My first encounter with one group of the new nomads came in 2013, at the Desert Rose RV park in Fernley, Nevada. It was populated by members of the “precariat”: temporary laborers doing short-term jobs in exchange for low wages. Its citizens were full-time wanderers who dwelled in RVs and other vehicles, though at least one guy had only a tent to live in. Many were in their 60s and 70s, approaching or well into traditional retirement age. Most could not afford to stop working – or pay the rent.

Since 2009, the year after the housing crash, groups of such workers had migrated each fall to the mobile home parks surrounding Fernley. Most had traveled hundreds of miles – and undergone the routine indignities of criminal background checks and pee-in-a-cup drug tests – for the chance to earn $11.50 an hour plus overtime at temporary warehouse jobs. They planned to stay through early winter, despite the fact that most of their homes on wheels weren’t designed to support life in subzero temperatures.
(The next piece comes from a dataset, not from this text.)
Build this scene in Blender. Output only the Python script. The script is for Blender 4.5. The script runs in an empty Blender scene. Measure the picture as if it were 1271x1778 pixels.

Their employer was Amazon.
It's interesting to watch the continuing discussion in town as New Orleans pretends to compete in the national sweepstakes for Amazon's new headquarters. We're all falling over each other to "incentivize" them to bring the good jobs to town.  Your excitement over this prospect is directly related to whether you imagine yourself among the employees of HQ2 or whether you're more likely to be booted out of the way so those employees can pay the rents you can't.

But, hey, life on the road sounds exciting.